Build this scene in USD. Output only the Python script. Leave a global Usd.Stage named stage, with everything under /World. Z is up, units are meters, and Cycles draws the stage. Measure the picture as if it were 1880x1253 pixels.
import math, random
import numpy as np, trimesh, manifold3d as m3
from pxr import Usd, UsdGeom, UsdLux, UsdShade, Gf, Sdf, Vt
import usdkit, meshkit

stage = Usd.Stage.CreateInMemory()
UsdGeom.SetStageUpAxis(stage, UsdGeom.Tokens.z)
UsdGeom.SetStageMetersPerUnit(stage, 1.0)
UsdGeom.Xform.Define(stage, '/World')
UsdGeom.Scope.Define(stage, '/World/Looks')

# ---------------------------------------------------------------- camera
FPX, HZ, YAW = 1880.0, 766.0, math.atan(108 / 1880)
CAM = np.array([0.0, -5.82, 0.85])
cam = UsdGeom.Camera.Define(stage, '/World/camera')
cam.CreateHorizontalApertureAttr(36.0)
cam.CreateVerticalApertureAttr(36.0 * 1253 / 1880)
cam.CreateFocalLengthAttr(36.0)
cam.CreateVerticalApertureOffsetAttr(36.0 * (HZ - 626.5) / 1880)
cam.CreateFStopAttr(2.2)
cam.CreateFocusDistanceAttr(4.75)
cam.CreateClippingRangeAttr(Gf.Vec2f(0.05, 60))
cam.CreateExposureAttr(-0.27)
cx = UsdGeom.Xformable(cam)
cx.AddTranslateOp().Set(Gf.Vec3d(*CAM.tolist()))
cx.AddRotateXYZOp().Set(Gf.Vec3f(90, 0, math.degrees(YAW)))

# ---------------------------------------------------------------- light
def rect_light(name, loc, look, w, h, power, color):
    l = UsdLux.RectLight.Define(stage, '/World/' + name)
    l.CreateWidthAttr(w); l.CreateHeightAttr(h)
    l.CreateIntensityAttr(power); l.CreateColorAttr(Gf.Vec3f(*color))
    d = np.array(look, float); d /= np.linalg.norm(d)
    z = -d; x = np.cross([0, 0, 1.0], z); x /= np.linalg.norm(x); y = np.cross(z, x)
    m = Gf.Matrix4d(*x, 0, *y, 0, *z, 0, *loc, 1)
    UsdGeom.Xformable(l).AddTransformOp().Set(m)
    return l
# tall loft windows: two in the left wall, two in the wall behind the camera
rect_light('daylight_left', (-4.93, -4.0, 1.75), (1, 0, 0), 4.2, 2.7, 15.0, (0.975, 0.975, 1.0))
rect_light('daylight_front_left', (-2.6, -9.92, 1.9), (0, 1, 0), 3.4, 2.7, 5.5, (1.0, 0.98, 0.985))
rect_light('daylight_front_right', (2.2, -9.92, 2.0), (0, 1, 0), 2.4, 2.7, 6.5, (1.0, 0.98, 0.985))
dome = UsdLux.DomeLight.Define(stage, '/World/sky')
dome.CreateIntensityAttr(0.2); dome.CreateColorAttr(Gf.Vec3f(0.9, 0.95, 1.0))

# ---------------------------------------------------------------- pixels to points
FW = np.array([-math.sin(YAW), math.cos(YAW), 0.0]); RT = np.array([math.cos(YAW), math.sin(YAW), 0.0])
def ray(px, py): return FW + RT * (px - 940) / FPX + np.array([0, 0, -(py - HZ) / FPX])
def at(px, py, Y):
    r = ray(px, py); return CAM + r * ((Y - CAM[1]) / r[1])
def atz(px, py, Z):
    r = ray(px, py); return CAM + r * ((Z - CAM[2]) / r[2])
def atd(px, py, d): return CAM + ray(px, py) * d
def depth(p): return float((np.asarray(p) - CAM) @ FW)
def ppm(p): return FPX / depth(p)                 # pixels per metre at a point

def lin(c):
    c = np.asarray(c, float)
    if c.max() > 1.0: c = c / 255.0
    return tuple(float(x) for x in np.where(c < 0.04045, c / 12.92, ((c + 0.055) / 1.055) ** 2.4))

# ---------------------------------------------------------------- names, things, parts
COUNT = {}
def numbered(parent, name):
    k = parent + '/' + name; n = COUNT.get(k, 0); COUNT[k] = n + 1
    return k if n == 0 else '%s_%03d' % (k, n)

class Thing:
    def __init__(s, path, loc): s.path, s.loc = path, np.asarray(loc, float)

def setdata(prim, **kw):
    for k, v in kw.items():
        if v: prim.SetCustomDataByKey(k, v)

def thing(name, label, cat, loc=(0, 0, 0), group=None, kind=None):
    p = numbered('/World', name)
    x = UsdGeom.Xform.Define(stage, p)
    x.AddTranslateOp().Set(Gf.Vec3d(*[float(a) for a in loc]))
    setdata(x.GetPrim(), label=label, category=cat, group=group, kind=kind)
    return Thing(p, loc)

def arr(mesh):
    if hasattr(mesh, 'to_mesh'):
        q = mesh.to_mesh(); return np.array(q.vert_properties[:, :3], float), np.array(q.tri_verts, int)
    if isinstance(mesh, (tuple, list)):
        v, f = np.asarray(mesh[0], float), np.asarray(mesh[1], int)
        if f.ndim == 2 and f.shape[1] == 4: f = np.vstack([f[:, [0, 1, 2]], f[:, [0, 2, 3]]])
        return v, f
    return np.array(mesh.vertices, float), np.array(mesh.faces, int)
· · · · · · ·
# Written instruction
Return the whole listing exactly, with every line included.

# Result of this exercise
Build this scene in USD. Output only the Python script. Leave a global Usd.Stage named stage, with everything under /World. Z is up, units are meters, and Cycles draws the stage. Measure the picture as if it were 1880x1253 pixels.
import math, random
import numpy as np, trimesh, manifold3d as m3
from pxr import Usd, UsdGeom, UsdLux, UsdShade, Gf, Sdf, Vt
import usdkit, meshkit

stage = Usd.Stage.CreateInMemory()
UsdGeom.SetStageUpAxis(stage, UsdGeom.Tokens.z)
UsdGeom.SetStageMetersPerUnit(stage, 1.0)
UsdGeom.Xform.Define(stage, '/World')
UsdGeom.Scope.Define(stage, '/World/Looks')

# ---------------------------------------------------------------- camera
FPX, HZ, YAW = 1880.0, 766.0, math.atan(108 / 1880)
CAM = np.array([0.0, -5.82, 0.85])
cam = UsdGeom.Camera.Define(stage, '/World/camera')
cam.CreateHorizontalApertureAttr(36.0)
cam.CreateVerticalApertureAttr(36.0 * 1253 / 1880)
cam.CreateFocalLengthAttr(36.0)
cam.CreateVerticalApertureOffsetAttr(36.0 * (HZ - 626.5) / 1880)
cam.CreateFStopAttr(2.2)
cam.CreateFocusDistanceAttr(4.75)
cam.CreateClippingRangeAttr(Gf.Vec2f(0.05, 60))
cam.CreateExposureAttr(-0.27)
cx = UsdGeom.Xformable(cam)
cx.AddTranslateOp().Set(Gf.Vec3d(*CAM.tolist()))
cx.AddRotateXYZOp().Set(Gf.Vec3f(90, 0, math.degrees(YAW)))

# ---------------------------------------------------------------- light
def rect_light(name, loc, look, w, h, power, color):
    l = UsdLux.RectLight.Define(stage, '/World/' + name)
    l.CreateWidthAttr(w); l.CreateHeightAttr(h)
    l.CreateIntensityAttr(power); l.CreateColorAttr(Gf.Vec3f(*color))
    d = np.array(look, float); d /= np.linalg.norm(d)
    z = -d; x = np.cross([0, 0, 1.0], z); x /= np.linalg.norm(x); y = np.cross(z, x)
    m = Gf.Matrix4d(*x, 0, *y, 0, *z, 0, *loc, 1)
    UsdGeom.Xformable(l).AddTransformOp().Set(m)
    return l
# tall loft windows: two in the left wall, two in the wall behind the camera
rect_light('daylight_left', (-4.93, -4.0, 1.75), (1, 0, 0), 4.2, 2.7, 15.0, (0.975, 0.975, 1.0))
rect_light('daylight_front_left', (-2.6, -9.92, 1.9), (0, 1, 0), 3.4, 2.7, 5.5, (1.0, 0.98, 0.985))
rect_light('daylight_front_right', (2.2, -9.92, 2.0), (0, 1, 0), 2.4, 2.7, 6.5, (1.0, 0.98, 0.985))
dome = UsdLux.DomeLight.Define(stage, '/World/sky')
dome.CreateIntensityAttr(0.2); dome.CreateColorAttr(Gf.Vec3f(0.9, 0.95, 1.0))

# ---------------------------------------------------------------- pixels to points
FW = np.array([-math.sin(YAW), math.cos(YAW), 0.0]); RT = np.array([math.cos(YAW), math.sin(YAW), 0.0])
def ray(px, py): return FW + RT * (px - 940) / FPX + np.array([0, 0, -(py - HZ) / FPX])
def at(px, py, Y):
    r = ray(px, py); return CAM + r * ((Y - CAM[1]) / r[1])
def atz(px, py, Z):
    r = ray(px, py); return CAM + r * ((Z - CAM[2]) / r[2])
def atd(px, py, d): return CAM + ray(px, py) * d
def depth(p): return float((np.asarray(p) - CAM) @ FW)
def ppm(p): return FPX / depth(p)                 # pixels per metre at a point

def lin(c):
    c = np.asarray(c, float)
    if c.max() > 1.0: c = c / 255.0
    return tuple(float(x) for x in np.where(c < 0.04045, c / 12.92, ((c + 0.055) / 1.055) ** 2.4))

# ---------------------------------------------------------------- names, things, parts
COUNT = {}
def numbered(parent, name):
    k = parent + '/' + name; n = COUNT.get(k, 0); COUNT[k] = n + 1
    return k if n == 0 else '%s_%03d' % (k, n)

class Thing:
    def __init__(s, path, loc): s.path, s.loc = path, np.asarray(loc, float)

def setdata(prim, **kw):
    for k, v in kw.items():
        if v: prim.SetCustomDataByKey(k, v)

def thing(name, label, cat, loc=(0, 0, 0), group=None, kind=None):
    p = numbered('/World', name)
    x = UsdGeom.Xform.Define(stage, p)
    x.AddTranslateOp().Set(Gf.Vec3d(*[float(a) for a in loc]))
    setdata(x.GetPrim(), label=label, category=cat, group=group, kind=kind)
    return Thing(p, loc)

def arr(mesh):
    if hasattr(mesh, 'to_mesh'):
        q = mesh.to_mesh(); return np.array(q.vert_properties[:, :3], float), np.array(q.tri_verts, int)
    if isinstance(mesh, (tuple, list)):
        v, f = np.asarray(mesh[0], float), np.asarray(mesh[1], int)
        if f.ndim == 2 and f.shape[1] == 4: f = np.vstack([f[:, [0, 1, 2]], f[:, [0, 2, 3]]])
        return v, f
    return np.array(mesh.vertices, float), np.array(mesh.faces, int)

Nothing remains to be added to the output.